En attendant, comme dit l’Augustin, lisez bien.
Tania
Commentaires
Un billet doublement inquiétant;.. A bientôt.
Prends le temps de prendre soin de toi. Je t'embrasse. Claudie.
L'idéal serait de ne pas avoir à défendre la culture tellement elle serait populaire.
La chance est d'avoir des personnes comme toi pour la défendre.
L'idéal serait que nous soyons toujours en bonne santé.
La chance est de vivre dans des pays où le dépistage et les soins appropriés existent.
On t'accompagne en pensées chère Tania, mercredi tu seras dans nos coeurs. Je t'embrasse
de tout coeur avec toi, chère Tania, pour la culture et pour le reste.
Je t'embrasse
Incroyable de tenir des propos pareils...je me suis toujours battue lorsque j'étais bibliothécaire pour acheter autre chose que uniquement ce qui était demandé et plaisait aux lecteurs, pour ouvrir leur monde vers d'autres horizons, et pareil avec les élèves ensuite alors que je ne peux qu'adhérer à tes propos et je suis d'accord avec ton article...la culture se doit d'être ouverte à tous et à tout, sans aucune recherche d'être rentable...
Bon courage pour ce qui t'attend après-demain, j'en suis désolée pour toi, je t'envoie mille pensées positives et un peu du soleil du sud...
un énorme merci pour ce billet qui vient faire écho à mes lectures actuelles
j'ai lu De la tyrannie de Timothy Snyder et du même auteur je lis De la liberté ses propos viennent totalement faire écho aux journalistes ou penseurs que tu cites
il est temps de nous réveiller
je vais aller lire ce que je trouve, parfois les articles ne sont pas tous accessibles hélas
Courage à toi, je pense à toi et t'envoie tout ma bienveillante sympathie
Bonjour Tania
un billet qui reflète les tendances inquiétantes côté culture du moment, hélas un peu partout.

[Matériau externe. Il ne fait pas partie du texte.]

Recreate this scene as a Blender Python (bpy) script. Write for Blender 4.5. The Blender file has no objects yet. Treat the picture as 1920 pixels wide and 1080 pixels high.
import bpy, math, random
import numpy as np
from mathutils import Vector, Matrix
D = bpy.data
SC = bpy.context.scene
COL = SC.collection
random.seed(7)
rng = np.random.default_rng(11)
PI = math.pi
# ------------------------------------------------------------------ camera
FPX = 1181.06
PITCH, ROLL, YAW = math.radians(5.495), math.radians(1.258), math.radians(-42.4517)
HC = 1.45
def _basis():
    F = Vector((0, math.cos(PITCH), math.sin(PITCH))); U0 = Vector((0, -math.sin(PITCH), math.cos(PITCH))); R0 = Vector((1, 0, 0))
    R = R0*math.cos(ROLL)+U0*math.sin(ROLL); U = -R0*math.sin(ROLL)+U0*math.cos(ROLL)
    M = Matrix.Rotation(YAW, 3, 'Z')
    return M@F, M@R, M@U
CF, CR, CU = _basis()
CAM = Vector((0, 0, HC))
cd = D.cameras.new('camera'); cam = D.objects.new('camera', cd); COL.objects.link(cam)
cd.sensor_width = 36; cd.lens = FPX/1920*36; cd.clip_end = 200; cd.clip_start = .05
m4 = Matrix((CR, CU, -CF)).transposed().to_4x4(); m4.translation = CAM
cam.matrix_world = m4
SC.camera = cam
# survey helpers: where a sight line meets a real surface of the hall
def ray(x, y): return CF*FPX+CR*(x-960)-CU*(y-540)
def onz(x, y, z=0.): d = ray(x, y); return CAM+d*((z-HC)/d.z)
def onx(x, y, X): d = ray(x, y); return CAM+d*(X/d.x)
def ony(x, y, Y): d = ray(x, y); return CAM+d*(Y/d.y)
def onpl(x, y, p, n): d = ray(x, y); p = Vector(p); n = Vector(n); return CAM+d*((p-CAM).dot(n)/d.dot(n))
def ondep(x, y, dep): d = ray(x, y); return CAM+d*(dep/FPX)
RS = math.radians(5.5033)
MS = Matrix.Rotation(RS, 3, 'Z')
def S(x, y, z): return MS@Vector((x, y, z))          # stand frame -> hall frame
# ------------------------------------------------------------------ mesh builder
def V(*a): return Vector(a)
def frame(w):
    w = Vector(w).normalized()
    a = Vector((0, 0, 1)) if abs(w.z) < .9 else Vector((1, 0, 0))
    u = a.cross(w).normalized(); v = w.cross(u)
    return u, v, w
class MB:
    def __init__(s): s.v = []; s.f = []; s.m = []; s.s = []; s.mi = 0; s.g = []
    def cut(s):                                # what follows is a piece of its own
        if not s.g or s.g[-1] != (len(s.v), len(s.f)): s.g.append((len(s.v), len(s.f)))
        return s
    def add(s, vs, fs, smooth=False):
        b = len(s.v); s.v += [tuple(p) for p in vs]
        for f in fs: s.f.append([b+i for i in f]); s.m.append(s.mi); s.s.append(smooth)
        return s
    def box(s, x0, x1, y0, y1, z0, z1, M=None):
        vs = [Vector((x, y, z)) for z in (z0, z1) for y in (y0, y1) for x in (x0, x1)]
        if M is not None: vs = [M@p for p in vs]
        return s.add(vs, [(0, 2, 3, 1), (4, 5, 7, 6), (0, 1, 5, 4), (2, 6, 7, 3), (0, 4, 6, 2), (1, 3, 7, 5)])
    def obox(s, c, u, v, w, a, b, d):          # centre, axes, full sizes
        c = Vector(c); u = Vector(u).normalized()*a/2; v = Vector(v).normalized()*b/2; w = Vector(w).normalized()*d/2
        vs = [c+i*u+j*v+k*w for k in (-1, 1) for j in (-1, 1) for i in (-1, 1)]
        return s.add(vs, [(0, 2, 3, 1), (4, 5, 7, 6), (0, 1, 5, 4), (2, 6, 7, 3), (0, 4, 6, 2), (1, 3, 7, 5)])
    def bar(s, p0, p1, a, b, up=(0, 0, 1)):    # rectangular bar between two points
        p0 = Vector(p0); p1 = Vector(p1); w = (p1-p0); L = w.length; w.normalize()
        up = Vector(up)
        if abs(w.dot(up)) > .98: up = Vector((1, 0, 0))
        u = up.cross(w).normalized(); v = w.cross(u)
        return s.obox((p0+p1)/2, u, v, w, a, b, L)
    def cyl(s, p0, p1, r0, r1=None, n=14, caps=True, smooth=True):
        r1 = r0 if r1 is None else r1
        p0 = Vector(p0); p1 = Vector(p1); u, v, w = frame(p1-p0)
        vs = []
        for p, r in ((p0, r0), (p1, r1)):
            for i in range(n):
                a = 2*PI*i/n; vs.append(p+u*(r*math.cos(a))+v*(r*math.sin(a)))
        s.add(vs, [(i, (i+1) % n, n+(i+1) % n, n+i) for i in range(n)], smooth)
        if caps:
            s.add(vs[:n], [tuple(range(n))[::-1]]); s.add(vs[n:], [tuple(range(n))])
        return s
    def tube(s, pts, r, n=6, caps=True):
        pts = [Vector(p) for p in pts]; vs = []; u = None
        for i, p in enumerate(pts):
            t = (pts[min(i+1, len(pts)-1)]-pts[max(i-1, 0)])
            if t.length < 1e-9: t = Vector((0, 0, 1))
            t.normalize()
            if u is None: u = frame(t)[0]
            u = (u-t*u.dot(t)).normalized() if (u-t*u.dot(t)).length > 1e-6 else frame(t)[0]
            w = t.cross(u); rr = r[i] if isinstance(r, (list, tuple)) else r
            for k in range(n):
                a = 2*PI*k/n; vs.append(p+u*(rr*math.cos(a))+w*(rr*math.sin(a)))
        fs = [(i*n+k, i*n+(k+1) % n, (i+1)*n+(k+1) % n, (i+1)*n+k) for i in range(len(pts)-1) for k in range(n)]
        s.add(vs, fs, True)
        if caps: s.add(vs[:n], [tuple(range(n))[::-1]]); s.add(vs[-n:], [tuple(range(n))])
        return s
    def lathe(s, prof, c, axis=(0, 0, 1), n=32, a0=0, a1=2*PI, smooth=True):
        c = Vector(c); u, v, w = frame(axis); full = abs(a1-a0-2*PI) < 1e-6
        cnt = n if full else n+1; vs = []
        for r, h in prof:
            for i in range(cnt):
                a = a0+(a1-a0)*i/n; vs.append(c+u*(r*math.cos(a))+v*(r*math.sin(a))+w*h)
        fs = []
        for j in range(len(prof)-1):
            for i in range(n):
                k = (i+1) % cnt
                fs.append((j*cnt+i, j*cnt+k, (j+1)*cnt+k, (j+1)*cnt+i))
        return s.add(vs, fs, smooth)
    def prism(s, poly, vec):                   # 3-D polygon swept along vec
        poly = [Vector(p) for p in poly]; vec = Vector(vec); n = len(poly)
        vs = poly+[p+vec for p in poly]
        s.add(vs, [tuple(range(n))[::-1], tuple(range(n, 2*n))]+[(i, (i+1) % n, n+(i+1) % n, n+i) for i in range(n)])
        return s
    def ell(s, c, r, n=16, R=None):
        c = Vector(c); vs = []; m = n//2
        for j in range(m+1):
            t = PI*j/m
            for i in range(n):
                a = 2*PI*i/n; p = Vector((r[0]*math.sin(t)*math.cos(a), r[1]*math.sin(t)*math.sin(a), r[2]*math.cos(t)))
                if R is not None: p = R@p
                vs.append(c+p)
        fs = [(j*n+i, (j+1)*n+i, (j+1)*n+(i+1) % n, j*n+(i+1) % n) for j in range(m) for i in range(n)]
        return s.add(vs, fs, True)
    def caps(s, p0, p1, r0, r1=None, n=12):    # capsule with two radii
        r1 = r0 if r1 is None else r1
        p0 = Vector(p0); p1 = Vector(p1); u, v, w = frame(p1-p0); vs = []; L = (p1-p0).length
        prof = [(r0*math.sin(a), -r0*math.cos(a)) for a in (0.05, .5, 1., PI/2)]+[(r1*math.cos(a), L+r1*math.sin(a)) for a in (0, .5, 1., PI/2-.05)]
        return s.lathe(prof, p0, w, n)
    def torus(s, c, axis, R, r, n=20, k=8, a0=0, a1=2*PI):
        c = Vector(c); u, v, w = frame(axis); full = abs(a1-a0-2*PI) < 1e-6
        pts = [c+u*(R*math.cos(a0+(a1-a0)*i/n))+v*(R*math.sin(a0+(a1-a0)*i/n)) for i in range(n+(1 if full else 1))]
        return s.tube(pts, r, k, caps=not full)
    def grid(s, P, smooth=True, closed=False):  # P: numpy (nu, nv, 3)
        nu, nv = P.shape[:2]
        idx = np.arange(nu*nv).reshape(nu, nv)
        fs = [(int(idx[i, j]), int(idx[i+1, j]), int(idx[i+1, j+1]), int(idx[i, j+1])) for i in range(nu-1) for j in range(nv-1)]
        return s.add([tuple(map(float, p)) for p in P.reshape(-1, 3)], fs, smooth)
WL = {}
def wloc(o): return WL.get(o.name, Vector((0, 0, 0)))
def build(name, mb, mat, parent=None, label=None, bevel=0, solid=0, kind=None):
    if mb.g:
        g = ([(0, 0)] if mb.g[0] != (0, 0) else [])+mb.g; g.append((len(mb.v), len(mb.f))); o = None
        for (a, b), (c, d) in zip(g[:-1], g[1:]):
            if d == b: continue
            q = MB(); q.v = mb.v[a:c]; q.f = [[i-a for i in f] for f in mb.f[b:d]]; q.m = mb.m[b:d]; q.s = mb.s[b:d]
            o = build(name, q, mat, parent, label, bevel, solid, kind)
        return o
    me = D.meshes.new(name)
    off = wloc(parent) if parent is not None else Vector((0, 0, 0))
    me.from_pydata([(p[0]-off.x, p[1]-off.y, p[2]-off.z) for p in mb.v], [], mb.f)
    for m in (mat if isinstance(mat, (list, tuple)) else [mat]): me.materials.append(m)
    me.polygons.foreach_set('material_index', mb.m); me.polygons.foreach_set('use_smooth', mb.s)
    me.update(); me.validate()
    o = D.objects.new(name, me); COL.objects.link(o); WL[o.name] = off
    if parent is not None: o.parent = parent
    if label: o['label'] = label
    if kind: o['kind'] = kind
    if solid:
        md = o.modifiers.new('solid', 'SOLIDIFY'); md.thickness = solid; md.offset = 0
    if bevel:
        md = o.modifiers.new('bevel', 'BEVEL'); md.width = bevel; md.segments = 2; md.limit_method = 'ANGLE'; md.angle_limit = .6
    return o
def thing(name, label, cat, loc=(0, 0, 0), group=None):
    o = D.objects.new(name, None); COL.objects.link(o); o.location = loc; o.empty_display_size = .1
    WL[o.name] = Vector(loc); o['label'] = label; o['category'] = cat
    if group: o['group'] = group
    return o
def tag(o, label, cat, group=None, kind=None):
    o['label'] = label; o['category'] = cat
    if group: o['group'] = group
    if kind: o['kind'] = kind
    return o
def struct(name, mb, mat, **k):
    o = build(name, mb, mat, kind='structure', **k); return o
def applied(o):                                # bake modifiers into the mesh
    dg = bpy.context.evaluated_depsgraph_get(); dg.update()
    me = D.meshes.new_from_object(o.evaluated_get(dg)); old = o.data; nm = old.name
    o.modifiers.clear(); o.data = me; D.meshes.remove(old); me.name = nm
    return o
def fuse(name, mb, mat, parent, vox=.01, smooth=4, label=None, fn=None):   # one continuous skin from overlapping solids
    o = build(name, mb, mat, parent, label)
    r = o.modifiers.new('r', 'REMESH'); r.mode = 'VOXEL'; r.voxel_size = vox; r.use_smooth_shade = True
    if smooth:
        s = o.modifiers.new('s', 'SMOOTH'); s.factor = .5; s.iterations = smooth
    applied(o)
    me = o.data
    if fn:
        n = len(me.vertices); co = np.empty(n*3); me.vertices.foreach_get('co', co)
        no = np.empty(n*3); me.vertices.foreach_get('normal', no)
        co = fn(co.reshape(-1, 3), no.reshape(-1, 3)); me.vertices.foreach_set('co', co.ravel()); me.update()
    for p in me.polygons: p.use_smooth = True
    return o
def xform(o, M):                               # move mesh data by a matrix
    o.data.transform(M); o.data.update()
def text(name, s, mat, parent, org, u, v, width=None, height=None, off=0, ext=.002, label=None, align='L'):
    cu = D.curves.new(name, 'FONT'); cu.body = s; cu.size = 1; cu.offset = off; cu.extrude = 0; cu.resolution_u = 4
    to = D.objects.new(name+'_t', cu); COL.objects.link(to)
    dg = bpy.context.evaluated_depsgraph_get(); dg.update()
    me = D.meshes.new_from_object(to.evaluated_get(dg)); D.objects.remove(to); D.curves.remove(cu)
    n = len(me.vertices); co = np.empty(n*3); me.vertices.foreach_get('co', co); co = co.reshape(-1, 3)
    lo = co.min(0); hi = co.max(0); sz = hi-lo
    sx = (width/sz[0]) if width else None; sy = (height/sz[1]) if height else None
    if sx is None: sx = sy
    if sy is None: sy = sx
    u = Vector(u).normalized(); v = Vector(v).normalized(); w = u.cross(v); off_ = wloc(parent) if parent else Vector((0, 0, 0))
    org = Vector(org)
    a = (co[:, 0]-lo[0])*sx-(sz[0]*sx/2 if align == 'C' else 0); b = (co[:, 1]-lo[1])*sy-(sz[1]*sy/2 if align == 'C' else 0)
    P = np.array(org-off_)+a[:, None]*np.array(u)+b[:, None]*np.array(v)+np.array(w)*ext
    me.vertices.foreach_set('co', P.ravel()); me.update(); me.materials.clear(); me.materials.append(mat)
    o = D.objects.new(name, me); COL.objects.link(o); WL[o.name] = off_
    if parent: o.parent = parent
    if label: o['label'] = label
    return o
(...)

Cela fait du bien de saluer l'engagement de certains acteurs de la Culture dont tu fais partie, et de lire les prises de position de Bernard Foccroulle.
Mes pensées t'accompagneront au jour-j. ET après.
Te connaissant, tu reviendras bien vite avec les yeux rivés sur l'avenir.
Prends bien soin de toi et bienvenue dans un monde dosé entre repos et activité (intellectuelle), sans oublier la patience!
Je t'embrasse.
"La poésie me semble indissociable de notre humanité", soyons et restons des poètes !
Courage chère Tania, nous te tenons les deux mains dans l'invisible et invitons les forces de guérison rapide. Je t'embrasse, à bientôt. brigitte
Pensées pour vous chère Tania
Je pense à toi.
J'ai un peu suivi cette actualité en Belgique ; inquiétante au regard de ce qui se passe un peu partout. Les nuages s'amoncellent aussi en France. Je suis désolée d'apprendre que tu dois passer par une opération. Je pense beaucoup à toi et espère te retrouver bientôt. Je t'embrasse.